The inverse of the covariance matrix for a multivariate normal random vector can be thought of as holding some measure of conditional dependence between two of the variables in the vector.
Consider we have an inverse covariance matrix $\Sigma^{-1}$ and we want to build approximations to the actual covariance $\Sigma$ based on different length conditional paths between random variables in our random vector. My idea was to write the inverse as $D - X$ giving the following,
$$ \Sigma = (D - X)^{-1} = D^{-1/2}(I - D^{-1/2}XD^{-1/2})^{-1}D^{-1/2}$$
where $D$ is a diagonal matrix and $X$ is a matrix with 0s on the diagonal. Hence we have
$$ D^{1/2} \Sigma D^{1/2} = (I - D^{-1/2}XD^{-1/2})^{-1} = \sum_{k=0}^{\infty} (D^{-1/2}XD^{-1/2})^k $$
by infinite expansion of the series. Now it appeared to me that $(D^{-1/2}XD^{-1/2})^k$ would be some measure of the covariance along paths of size length $k$.
This seemed to intuitively make sense to me, however it seems that $D^{-1/2}XD^{-1/2}$ can have eigenvalues with absolute value greater than 1, hence the series does not converge!

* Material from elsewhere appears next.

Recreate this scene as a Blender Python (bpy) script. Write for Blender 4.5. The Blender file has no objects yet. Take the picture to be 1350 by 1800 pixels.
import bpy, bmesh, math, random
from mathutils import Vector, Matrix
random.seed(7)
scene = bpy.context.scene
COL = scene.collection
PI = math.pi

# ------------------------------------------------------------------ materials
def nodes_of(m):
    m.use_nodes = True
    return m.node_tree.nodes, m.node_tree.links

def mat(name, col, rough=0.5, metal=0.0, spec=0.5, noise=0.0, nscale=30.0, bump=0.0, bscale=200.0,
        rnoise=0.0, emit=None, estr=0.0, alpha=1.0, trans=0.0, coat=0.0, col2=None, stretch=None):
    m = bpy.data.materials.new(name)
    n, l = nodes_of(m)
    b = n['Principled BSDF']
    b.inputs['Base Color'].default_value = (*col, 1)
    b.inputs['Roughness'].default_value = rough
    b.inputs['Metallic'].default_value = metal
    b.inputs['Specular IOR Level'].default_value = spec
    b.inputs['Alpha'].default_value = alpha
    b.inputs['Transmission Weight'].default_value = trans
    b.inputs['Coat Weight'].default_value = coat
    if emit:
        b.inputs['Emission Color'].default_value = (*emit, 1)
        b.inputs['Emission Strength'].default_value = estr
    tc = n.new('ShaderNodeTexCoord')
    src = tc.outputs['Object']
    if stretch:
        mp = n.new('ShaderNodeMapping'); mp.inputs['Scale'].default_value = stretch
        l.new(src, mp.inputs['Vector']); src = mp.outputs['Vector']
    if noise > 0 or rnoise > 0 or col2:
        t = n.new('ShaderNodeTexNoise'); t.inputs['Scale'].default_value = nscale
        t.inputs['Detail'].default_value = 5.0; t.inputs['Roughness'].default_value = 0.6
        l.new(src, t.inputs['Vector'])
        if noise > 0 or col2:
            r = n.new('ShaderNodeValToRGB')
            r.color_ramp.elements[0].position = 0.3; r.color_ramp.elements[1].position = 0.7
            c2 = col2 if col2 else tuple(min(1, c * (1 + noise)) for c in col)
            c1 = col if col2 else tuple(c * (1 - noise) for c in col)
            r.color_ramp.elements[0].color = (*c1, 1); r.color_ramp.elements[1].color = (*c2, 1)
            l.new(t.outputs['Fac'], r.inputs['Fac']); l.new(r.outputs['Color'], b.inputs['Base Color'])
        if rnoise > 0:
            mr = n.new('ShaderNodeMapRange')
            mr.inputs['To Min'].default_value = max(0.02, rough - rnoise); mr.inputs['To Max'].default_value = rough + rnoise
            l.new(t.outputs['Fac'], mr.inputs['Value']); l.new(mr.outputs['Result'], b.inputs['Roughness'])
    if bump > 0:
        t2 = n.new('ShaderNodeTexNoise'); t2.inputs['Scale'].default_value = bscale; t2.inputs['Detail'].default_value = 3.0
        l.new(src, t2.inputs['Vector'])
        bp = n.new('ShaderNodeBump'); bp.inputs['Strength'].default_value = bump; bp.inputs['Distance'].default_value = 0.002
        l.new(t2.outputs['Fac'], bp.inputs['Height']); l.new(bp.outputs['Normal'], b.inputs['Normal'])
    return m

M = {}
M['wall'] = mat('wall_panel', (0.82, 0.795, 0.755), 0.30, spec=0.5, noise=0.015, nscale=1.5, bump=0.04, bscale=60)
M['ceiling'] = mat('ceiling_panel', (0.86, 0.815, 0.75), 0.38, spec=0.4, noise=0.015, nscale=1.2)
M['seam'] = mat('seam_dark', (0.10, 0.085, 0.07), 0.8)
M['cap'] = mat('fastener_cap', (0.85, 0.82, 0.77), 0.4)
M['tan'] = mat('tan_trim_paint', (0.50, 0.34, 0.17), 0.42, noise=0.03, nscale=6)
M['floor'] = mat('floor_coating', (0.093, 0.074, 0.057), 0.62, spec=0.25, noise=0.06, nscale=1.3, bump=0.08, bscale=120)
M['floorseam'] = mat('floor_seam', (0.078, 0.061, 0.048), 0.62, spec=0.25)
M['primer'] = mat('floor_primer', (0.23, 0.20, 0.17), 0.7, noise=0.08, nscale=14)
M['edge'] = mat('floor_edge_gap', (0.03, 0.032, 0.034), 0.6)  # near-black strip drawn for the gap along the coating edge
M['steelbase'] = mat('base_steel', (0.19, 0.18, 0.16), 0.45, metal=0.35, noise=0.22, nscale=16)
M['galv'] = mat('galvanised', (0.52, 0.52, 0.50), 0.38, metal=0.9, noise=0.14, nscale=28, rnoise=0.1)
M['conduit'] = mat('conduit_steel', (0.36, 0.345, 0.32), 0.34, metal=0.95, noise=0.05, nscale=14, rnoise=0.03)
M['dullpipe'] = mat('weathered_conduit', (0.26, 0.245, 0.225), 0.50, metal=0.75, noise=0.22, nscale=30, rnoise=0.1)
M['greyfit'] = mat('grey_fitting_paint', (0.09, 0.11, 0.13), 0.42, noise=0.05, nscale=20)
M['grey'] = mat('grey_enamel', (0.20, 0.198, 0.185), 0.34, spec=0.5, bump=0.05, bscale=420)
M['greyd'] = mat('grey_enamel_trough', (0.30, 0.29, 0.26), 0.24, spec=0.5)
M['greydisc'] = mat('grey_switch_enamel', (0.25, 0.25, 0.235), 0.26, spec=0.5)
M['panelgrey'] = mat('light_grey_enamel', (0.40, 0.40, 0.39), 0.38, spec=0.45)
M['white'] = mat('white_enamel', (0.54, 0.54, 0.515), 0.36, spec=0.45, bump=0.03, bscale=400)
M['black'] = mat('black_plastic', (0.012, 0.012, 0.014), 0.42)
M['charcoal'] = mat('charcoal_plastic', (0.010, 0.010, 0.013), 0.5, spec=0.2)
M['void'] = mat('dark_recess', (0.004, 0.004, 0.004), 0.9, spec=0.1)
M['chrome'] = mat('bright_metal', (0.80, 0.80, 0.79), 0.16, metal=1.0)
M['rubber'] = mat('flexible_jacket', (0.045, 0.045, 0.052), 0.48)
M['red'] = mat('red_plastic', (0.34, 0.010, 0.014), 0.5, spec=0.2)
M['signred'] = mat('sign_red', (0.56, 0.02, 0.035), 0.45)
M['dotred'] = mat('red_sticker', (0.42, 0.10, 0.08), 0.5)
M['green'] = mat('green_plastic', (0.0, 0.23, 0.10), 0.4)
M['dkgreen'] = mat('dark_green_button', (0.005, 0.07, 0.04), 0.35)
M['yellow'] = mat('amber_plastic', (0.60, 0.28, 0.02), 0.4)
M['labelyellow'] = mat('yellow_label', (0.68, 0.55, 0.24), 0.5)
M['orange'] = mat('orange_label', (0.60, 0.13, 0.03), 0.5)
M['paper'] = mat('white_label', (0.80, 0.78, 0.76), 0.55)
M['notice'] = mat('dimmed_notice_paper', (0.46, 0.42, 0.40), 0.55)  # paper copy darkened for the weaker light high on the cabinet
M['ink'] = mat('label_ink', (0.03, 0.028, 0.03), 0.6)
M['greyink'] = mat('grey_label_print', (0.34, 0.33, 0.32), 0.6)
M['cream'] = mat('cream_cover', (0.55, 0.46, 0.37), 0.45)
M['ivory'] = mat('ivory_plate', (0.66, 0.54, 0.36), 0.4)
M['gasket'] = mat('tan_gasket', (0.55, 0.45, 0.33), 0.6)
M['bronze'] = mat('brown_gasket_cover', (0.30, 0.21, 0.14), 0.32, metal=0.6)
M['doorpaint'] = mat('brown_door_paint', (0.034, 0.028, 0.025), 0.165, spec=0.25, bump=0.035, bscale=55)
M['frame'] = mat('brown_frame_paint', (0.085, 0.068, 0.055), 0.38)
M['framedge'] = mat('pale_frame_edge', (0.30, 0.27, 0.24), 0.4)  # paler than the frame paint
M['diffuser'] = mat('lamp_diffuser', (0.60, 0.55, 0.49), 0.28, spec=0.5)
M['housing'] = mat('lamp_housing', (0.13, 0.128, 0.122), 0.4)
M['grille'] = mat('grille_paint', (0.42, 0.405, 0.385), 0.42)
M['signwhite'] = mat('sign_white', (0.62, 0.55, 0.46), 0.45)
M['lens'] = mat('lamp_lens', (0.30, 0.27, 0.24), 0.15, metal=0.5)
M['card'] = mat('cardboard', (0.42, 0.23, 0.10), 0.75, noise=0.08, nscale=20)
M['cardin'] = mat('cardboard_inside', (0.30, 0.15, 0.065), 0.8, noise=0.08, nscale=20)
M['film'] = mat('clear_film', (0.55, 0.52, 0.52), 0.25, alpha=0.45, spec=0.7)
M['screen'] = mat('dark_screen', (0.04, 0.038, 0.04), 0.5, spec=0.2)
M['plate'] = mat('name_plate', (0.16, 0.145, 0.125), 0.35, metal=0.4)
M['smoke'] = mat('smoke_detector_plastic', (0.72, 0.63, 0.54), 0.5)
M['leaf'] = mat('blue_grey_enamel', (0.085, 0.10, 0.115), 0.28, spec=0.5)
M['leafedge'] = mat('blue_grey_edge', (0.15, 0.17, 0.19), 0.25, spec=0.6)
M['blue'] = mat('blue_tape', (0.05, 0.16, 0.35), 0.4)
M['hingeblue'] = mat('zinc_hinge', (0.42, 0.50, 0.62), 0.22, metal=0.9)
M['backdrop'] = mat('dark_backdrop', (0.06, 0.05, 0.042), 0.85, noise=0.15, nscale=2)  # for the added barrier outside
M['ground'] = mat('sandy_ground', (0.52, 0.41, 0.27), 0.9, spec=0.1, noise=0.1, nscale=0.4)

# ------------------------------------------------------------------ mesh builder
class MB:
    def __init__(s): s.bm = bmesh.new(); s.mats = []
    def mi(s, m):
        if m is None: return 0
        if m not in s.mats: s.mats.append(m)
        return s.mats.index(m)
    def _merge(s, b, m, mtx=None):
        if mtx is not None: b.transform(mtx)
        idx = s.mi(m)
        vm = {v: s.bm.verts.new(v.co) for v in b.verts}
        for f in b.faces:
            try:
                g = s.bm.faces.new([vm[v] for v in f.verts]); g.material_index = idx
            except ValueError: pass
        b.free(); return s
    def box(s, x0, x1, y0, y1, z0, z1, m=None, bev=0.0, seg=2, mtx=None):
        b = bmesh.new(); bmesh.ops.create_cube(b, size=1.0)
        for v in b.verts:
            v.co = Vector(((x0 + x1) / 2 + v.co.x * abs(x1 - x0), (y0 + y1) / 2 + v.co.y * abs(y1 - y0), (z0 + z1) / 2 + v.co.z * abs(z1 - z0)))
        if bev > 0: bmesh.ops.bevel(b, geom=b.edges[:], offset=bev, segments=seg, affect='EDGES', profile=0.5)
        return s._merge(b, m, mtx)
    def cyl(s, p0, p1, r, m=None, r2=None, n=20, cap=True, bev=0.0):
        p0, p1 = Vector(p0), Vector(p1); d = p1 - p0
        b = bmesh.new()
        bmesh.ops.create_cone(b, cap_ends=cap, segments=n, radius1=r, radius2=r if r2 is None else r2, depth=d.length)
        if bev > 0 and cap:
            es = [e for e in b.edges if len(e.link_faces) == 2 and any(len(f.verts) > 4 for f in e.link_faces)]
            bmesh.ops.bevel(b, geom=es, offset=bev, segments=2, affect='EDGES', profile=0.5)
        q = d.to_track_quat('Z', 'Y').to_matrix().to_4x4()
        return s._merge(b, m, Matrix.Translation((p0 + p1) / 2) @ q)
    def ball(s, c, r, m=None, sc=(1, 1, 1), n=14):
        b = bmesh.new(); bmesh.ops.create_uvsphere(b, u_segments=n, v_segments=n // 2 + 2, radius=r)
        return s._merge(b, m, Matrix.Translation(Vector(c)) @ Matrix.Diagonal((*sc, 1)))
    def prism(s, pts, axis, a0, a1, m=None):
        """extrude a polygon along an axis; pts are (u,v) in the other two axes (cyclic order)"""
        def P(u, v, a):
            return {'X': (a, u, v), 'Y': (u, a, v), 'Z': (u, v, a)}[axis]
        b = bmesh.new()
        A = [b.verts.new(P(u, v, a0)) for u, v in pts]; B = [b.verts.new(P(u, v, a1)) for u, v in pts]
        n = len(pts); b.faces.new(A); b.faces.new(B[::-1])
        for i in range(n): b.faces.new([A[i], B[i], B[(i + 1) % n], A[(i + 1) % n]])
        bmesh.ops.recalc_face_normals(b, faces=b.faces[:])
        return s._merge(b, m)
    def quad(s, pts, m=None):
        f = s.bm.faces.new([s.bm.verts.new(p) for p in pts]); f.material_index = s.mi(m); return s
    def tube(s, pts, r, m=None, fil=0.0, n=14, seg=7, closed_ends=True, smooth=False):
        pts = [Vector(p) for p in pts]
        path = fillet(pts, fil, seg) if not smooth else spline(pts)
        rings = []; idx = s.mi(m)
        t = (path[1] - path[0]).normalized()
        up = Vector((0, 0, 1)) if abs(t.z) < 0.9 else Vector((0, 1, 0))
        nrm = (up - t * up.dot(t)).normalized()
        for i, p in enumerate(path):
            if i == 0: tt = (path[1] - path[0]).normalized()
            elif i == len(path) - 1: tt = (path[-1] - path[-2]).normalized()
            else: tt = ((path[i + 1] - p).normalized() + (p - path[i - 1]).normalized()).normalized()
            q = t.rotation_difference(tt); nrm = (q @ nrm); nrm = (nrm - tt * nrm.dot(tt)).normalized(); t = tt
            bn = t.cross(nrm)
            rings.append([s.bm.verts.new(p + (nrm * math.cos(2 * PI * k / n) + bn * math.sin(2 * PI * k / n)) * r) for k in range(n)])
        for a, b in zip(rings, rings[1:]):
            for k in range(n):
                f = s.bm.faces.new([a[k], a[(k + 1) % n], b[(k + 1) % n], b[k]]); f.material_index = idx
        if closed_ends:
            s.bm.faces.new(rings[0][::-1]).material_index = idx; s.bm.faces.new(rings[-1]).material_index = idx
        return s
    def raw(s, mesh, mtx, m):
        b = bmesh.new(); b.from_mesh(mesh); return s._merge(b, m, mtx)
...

Am I missing something or is my intuition incorrect that $\Sigma$ can be built from $\Sigma^{-1}$ by considering the different length paths between the conditional dependent varaibles.
Note
I realise by symmetry the same argument can be made for building $\Sigma^{-1}$ from $\Sigma$ but this doesn't have the same graphical (conditional dependence) intuition to me.